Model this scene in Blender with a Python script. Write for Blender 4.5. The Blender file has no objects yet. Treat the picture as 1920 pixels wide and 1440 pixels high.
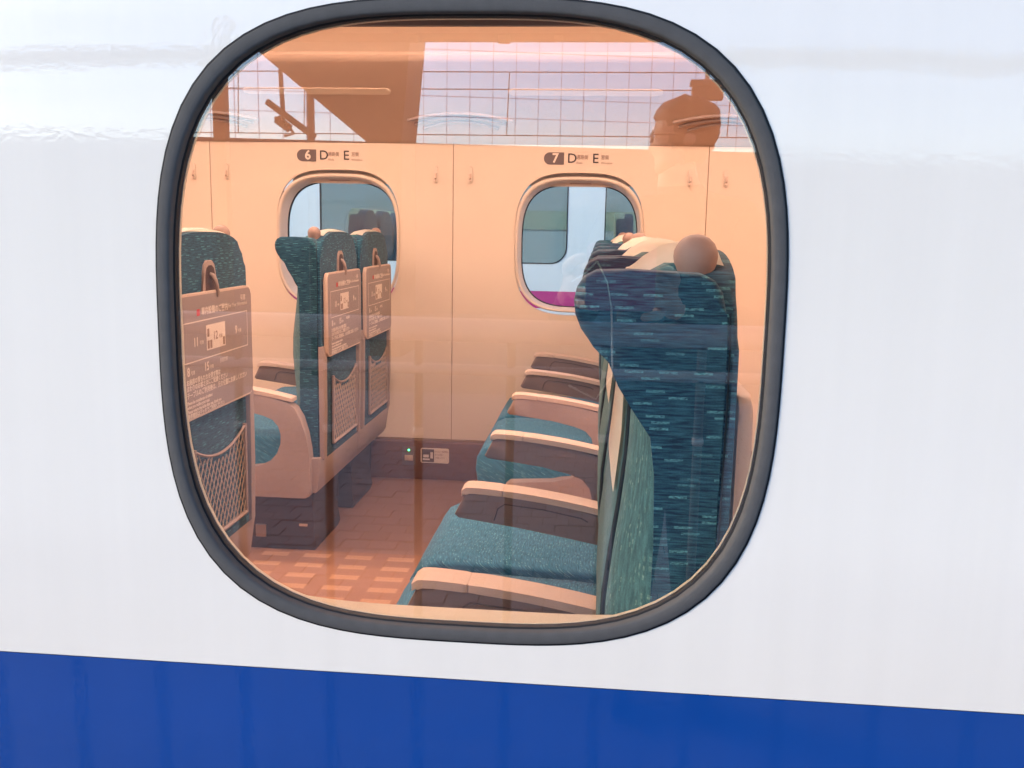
import bpy, bmesh, math, random
from mathutils import Vector, Matrix
random.seed(7)
R = math.radians
scene = bpy.context.scene
col = scene.collection

# ------------------------------------------------------------------ camera
YAW, PITCH, ROLL = 0.0900, 0.1636, 0.0187
FPX = 1747.36
fw = Vector((-math.sin(YAW)*math.cos(PITCH), math.cos(YAW)*math.cos(PITCH), -math.sin(PITCH)))
rt = Vector((math.cos(YAW), math.sin(YAW), 0))
up = rt.cross(fw)
c_, s_ = math.cos(ROLL), math.sin(ROLL)
rt, up = c_*rt + s_*up, -s_*rt + c_*up
CAM = Vector((0.0929, -0.7321, 1.109))
cd = bpy.data.cameras.new('camera')
cd.sensor_fit = 'HORIZONTAL'; cd.sensor_width = 36; cd.lens = FPX/1920*36
cd.clip_start = 0.005; cd.clip_end = 2000
cam = bpy.data.objects.new('camera', cd); col.objects.link(cam)
m = Matrix.Identity(4)
for i in range(3):
    m[i][0] = rt[i]; m[i][1] = up[i]; m[i][2] = -fw[i]; m[i][3] = CAM[i]
cam.matrix_world = m
scene.camera = cam

# ------------------------------------------------------------------ sky, sun, exposure
SUN_EL, SUN_AZ = 26, 240          # azimuth of the sun, clockwise from +y
world = bpy.data.worlds.new('World'); scene.world = world; world.use_nodes = True
wn = world.node_tree.nodes; wl = world.node_tree.links
for n in list(wn): wn.remove(n)
wo = wn.new('ShaderNodeOutputWorld'); bg = wn.new('ShaderNodeBackground'); sk = wn.new('ShaderNodeTexSky')
sk.sky_type = 'NISHITA'; sk.sun_disc = False
sk.sun_elevation = R(SUN_EL); sk.sun_rotation = R(SUN_AZ)
sk.air_density = 1.0; sk.dust_density = 1.0; sk.ozone_density = 1.0
hs = wn.new('ShaderNodeHueSaturation'); hs.inputs['Saturation'].default_value = 1.2
wl.new(sk.outputs[0], hs.inputs['Color']); tn = wn.new('ShaderNodeMix'); tn.data_type = 'RGBA'; tn.blend_type = 'MULTIPLY'; tn.inputs[0].default_value = 1
tn.inputs[7].default_value = (.92, .985, 1.10, 1)          # cool overcast
wl.new(hs.outputs[0], tn.inputs[6]); wl.new(tn.outputs[2], bg.inputs['Color'])
bg.inputs['Strength'].default_value = 0.13
wl.new(bg.outputs[0], wo.inputs[0])
sl = bpy.data.lights.new('sun', 'SUN'); sl.energy = 1.1; sl.angle = R(25); sl.color = (1, .88, .74)
sun = bpy.data.objects.new('sun', sl); col.objects.link(sun)
sd = Vector((math.sin(R(SUN_AZ))*math.cos(R(SUN_EL)), math.cos(R(SUN_AZ))*math.cos(R(SUN_EL)), math.sin(R(SUN_EL))))
sun.rotation_euler = sd.to_track_quat('Z', 'Y').to_euler()
scene.view_settings.view_transform = 'Standard'; scene.view_settings.look = 'None'
scene.view_settings.gamma = 1; scene.view_settings.use_curve_mapping = False
scene.view_settings.exposure = 2.02
scene.cycles.use_denoising = True
scene.cycles.max_bounces = 10; scene.cycles.diffuse_bounces = 6; scene.cycles.glossy_bounces = 4
scene.cycles.transparent_max_bounces = 24
LAMP = 7.8                        # carriage ceiling lamps
LAMP_COL = (1.0, 0.66, 0.50)

# ------------------------------------------------------------------ helpers: objects
def tag(o, label=None, cat=None, group=None, kind=None):
    if label: o['label'] = label
    if cat: o['category'] = cat
    if group: o['group'] = group
    if kind: o['kind'] = kind
    return o
def empty(name, loc=(0, 0, 0)):
    o = bpy.data.objects.new(name, None); o.location = loc; o.empty_display_size = .05
    col.objects.link(o); return o
def put(name, me, parent=None, loc=(0, 0, 0), rot=(0, 0, 0)):
    o = bpy.data.objects.new(name, me); col.objects.link(o)
    o.location = loc; o.rotation_euler = rot
    if parent: o.parent = parent
    return o
def mesh(bm, name, mat, smooth=True, ang=40):
    bmesh.ops.recalc_face_normals(bm, faces=bm.faces[:])
    me = bpy.data.meshes.new(name); bm.to_mesh(me); bm.free()
    me.materials.append(mat)
    if smooth:
        for p in me.polygons: p.use_smooth = True
        me.set_sharp_from_angle(angle=R(ang))
    return me
def box_bm(bm, x0, x1, y0, y1, z0, z1, bev=0, seg=2):
    vs = [bm.verts.new((x, y, z)) for x in (x0, x1) for y in (y0, y1) for z in (z0, z1)]
    fs = [(0,1,3,2),(4,6,7,5),(0,4,5,1),(2,3,7,6),(0,2,6,4),(1,5,7,3)]
    F = [bm.faces.new([vs[i] for i in f]) for f in fs]
    if bev:
        es = set(e for f in F for e in f.edges)
        bmesh.ops.bevel(bm, geom=list(es), offset=bev, segments=seg, affect='EDGES', profile=.6)
    return F
def box(name, x0, x1, y0, y1, z0, z1, mat, bev=0, seg=2):
    bm = bmesh.new(); box_bm(bm, x0, x1, y0, y1, z0, z1, bev, seg); return mesh(bm, name, mat, bev > 0)
def extrude(name, pts, a0, a1, axis, mat, bev=0, seg=2, hole=None):
    """closed outline extruded along an axis; outline coordinates are the two other axes in order"""
    bm = bmesh.new()
    def P(u, v, w):
        return {'x': (w, u, v), 'y': (u, w, v), 'z': (u, v, w)}[axis]
    lo = [bm.verts.new(P(u, v, a0)) for u, v in pts]; hi = [bm.verts.new(P(u, v, a1)) for u, v in pts]
    n = len(pts); side = []
    for i in range(n):
        side.append(bm.faces.new([lo[i], lo[(i+1) % n], hi[(i+1) % n], hi[i]]))
    if hole:
        for loop, w in ((lo, a0), (hi, a1)):
            pass
        hl = [bm.verts.new(P(u, v, a0)) for u, v in hole]; hh = [bm.verts.new(P(u, v, a1)) for u, v in hole]
        k = len(hole)
        for i in range(k): bm.faces.new([hl[i], hh[i], hh[(i+1) % k], hl[(i+1) % k]])
        for A, B in ((lo, hl), (hi, hh)):
            for i in range(n): bm.faces.new([A[i], A[(i+1) % n], B[(i+1) % n], B[i]])
        es = [e for f in bm.faces for e in f.edges]
        if bev:
            rim = set()
            for loop in (lo, hi, hl, hh):
                for i in range(len(loop)):
                    e = bm.edges.get((loop[i], loop[(i+1) % len(loop)]))
                    if e: rim.add(e)
            bmesh.ops.bevel(bm, geom=list(rim), offset=bev, segments=seg, affect='EDGES', profile=.6)
    else:
        f0 = bm.faces.new(lo); f1 = bm.faces.new(hi[::-1])
        if bev:
            es = list(f0.edges) + list(f1.edges)
            bmesh.ops.bevel(bm, geom=es, offset=bev, segments=seg, affect='EDGES', profile=.6)
        bmesh.ops.triangulate(bm, faces=[f for f in bm.faces if len(f.verts) > 4])
    return mesh(bm, name, mat)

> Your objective
Your copy of the data above should match it exactly, except that pictures are left out.

> Answer to this task
Model this scene in Blender with a Python script. Write for Blender 4.5. The Blender file has no objects yet. Treat the picture as 1920 pixels wide and 1440 pixels high.
import bpy, bmesh, math, random
from mathutils import Vector, Matrix
random.seed(7)
R = math.radians
scene = bpy.context.scene
col = scene.collection

# ------------------------------------------------------------------ camera
YAW, PITCH, ROLL = 0.0900, 0.1636, 0.0187
FPX = 1747.36
fw = Vector((-math.sin(YAW)*math.cos(PITCH), math.cos(YAW)*math.cos(PITCH), -math.sin(PITCH)))
rt = Vector((math.cos(YAW), math.sin(YAW), 0))
up = rt.cross(fw)
c_, s_ = math.cos(ROLL), math.sin(ROLL)
rt, up = c_*rt + s_*up, -s_*rt + c_*up
CAM = Vector((0.0929, -0.7321, 1.109))
cd = bpy.data.cameras.new('camera')
cd.sensor_fit = 'HORIZONTAL'; cd.sensor_width = 36; cd.lens = FPX/1920*36
cd.clip_start = 0.005; cd.clip_end = 2000
cam = bpy.data.objects.new('camera', cd); col.objects.link(cam)
m = Matrix.Identity(4)
for i in range(3):
    m[i][0] = rt[i]; m[i][1] = up[i]; m[i][2] = -fw[i]; m[i][3] = CAM[i]
cam.matrix_world = m
scene.camera = cam

# ------------------------------------------------------------------ sky, sun, exposure
SUN_EL, SUN_AZ = 26, 240          # azimuth of the sun, clockwise from +y
world = bpy.data.worlds.new('World'); scene.world = world; world.use_nodes = True
wn = world.node_tree.nodes; wl = world.node_tree.links
for n in list(wn): wn.remove(n)
wo = wn.new('ShaderNodeOutputWorld'); bg = wn.new('ShaderNodeBackground'); sk = wn.new('ShaderNodeTexSky')
sk.sky_type = 'NISHITA'; sk.sun_disc = False
sk.sun_elevation = R(SUN_EL); sk.sun_rotation = R(SUN_AZ)
sk.air_density = 1.0; sk.dust_density = 1.0; sk.ozone_density = 1.0
hs = wn.new('ShaderNodeHueSaturation'); hs.inputs['Saturation'].default_value = 1.2
wl.new(sk.outputs[0], hs.inputs['Color']); tn = wn.new('ShaderNodeMix'); tn.data_type = 'RGBA'; tn.blend_type = 'MULTIPLY'; tn.inputs[0].default_value = 1
tn.inputs[7].default_value = (.92, .985, 1.10, 1)          # cool overcast
wl.new(hs.outputs[0], tn.inputs[6]); wl.new(tn.outputs[2], bg.inputs['Color'])
bg.inputs['Strength'].default_value = 0.13
wl.new(bg.outputs[0], wo.inputs[0])
sl = bpy.data.lights.new('sun', 'SUN'); sl.energy = 1.1; sl.angle = R(25); sl.color = (1, .88, .74)
sun = bpy.data.objects.new('sun', sl); col.objects.link(sun)
sd = Vector((math.sin(R(SUN_AZ))*math.cos(R(SUN_EL)), math.cos(R(SUN_AZ))*math.cos(R(SUN_EL)), math.sin(R(SUN_EL))))
sun.rotation_euler = sd.to_track_quat('Z', 'Y').to_euler()
scene.view_settings.view_transform = 'Standard'; scene.view_settings.look = 'None'
scene.view_settings.gamma = 1; scene.view_settings.use_curve_mapping = False
scene.view_settings.exposure = 2.02
scene.cycles.use_denoising = True
scene.cycles.max_bounces = 10; scene.cycles.diffuse_bounces = 6; scene.cycles.glossy_bounces = 4
scene.cycles.transparent_max_bounces = 24
LAMP = 7.8                        # carriage ceiling lamps
LAMP_COL = (1.0, 0.66, 0.50)

# ------------------------------------------------------------------ helpers: objects
def tag(o, label=None, cat=None, group=None, kind=None):
    if label: o['label'] = label
    if cat: o['category'] = cat
    if group: o['group'] = group
    if kind: o['kind'] = kind
    return o
def empty(name, loc=(0, 0, 0)):
    o = bpy.data.objects.new(name, None); o.location = loc; o.empty_display_size = .05
    col.objects.link(o); return o
def put(name, me, parent=None, loc=(0, 0, 0), rot=(0, 0, 0)):
    o = bpy.data.objects.new(name, me); col.objects.link(o)
    o.location = loc; o.rotation_euler = rot
    if parent: o.parent = parent
    return o
def mesh(bm, name, mat, smooth=True, ang=40):
    bmesh.ops.recalc_face_normals(bm, faces=bm.faces[:])
    me = bpy.data.meshes.new(name); bm.to_mesh(me); bm.free()
    me.materials.append(mat)
    if smooth:
        for p in me.polygons: p.use_smooth = True
        me.set_sharp_from_angle(angle=R(ang))
    return me
def box_bm(bm, x0, x1, y0, y1, z0, z1, bev=0, seg=2):
    vs = [bm.verts.new((x, y, z)) for x in (x0, x1) for y in (y0, y1) for z in (z0, z1)]
    fs = [(0,1,3,2),(4,6,7,5),(0,4,5,1),(2,3,7,6),(0,2,6,4),(1,5,7,3)]
    F = [bm.faces.new([vs[i] for i in f]) for f in fs]
    if bev:
        es = set(e for f in F for e in f.edges)
        bmesh.ops.bevel(bm, geom=list(es), offset=bev, segments=seg, affect='EDGES', profile=.6)
    return F
def box(name, x0, x1, y0, y1, z0, z1, mat, bev=0, seg=2):
    bm = bmesh.new(); box_bm(bm, x0, x1, y0, y1, z0, z1, bev, seg); return mesh(bm, name, mat, bev > 0)
def extrude(name, pts, a0, a1, axis, mat, bev=0, seg=2, hole=None):
    """closed outline extruded along an axis; outline coordinates are the two other axes in order"""
    bm = bmesh.new()
    def P(u, v, w):
        return {'x': (w, u, v), 'y': (u, w, v), 'z': (u, v, w)}[axis]
    lo = [bm.verts.new(P(u, v, a0)) for u, v in pts]; hi = [bm.verts.new(P(u, v, a1)) for u, v in pts]
    n = len(pts); side = []
    for i in range(n):
        side.append(bm.faces.new([lo[i], lo[(i+1) % n], hi[(i+1) % n], hi[i]]))
    if hole:
        for loop, w in ((lo, a0), (hi, a1)):
            pass
        hl = [bm.verts.new(P(u, v, a0)) for u, v in hole]; hh = [bm.verts.new(P(u, v, a1)) for u, v in hole]
        k = len(hole)
        for i in range(k): bm.faces.new([hl[i], hh[i], hh[(i+1) % k], hl[(i+1) % k]])
        for A, B in ((lo, hl), (hi, hh)):
            for i in range(n): bm.faces.new([A[i], A[(i+1) % n], B[(i+1) % n], B[i]])
        es = [e for f in bm.faces for e in f.edges]
        if bev:
            rim = set()
            for loop in (lo, hi, hl, hh):
                for i in range(len(loop)):
                    e = bm.edges.get((loop[i], loop[(i+1) % len(loop)]))
                    if e: rim.add(e)
            bmesh.ops.bevel(bm, geom=list(rim), offset=bev, segments=seg, affect='EDGES', profile=.6)
    else:
        f0 = bm.faces.new(lo); f1 = bm.faces.new(hi[::-1])
        if bev:
            es = list(f0.edges) + list(f1.edges)
            bmesh.ops.bevel(bm, geom=es, offset=bev, segments=seg, affect='EDGES', profile=.6)
        bmesh.ops.triangulate(bm, faces=[f for f in bm.faces if len(f.verts) > 4])
    return mesh(bm, name, mat)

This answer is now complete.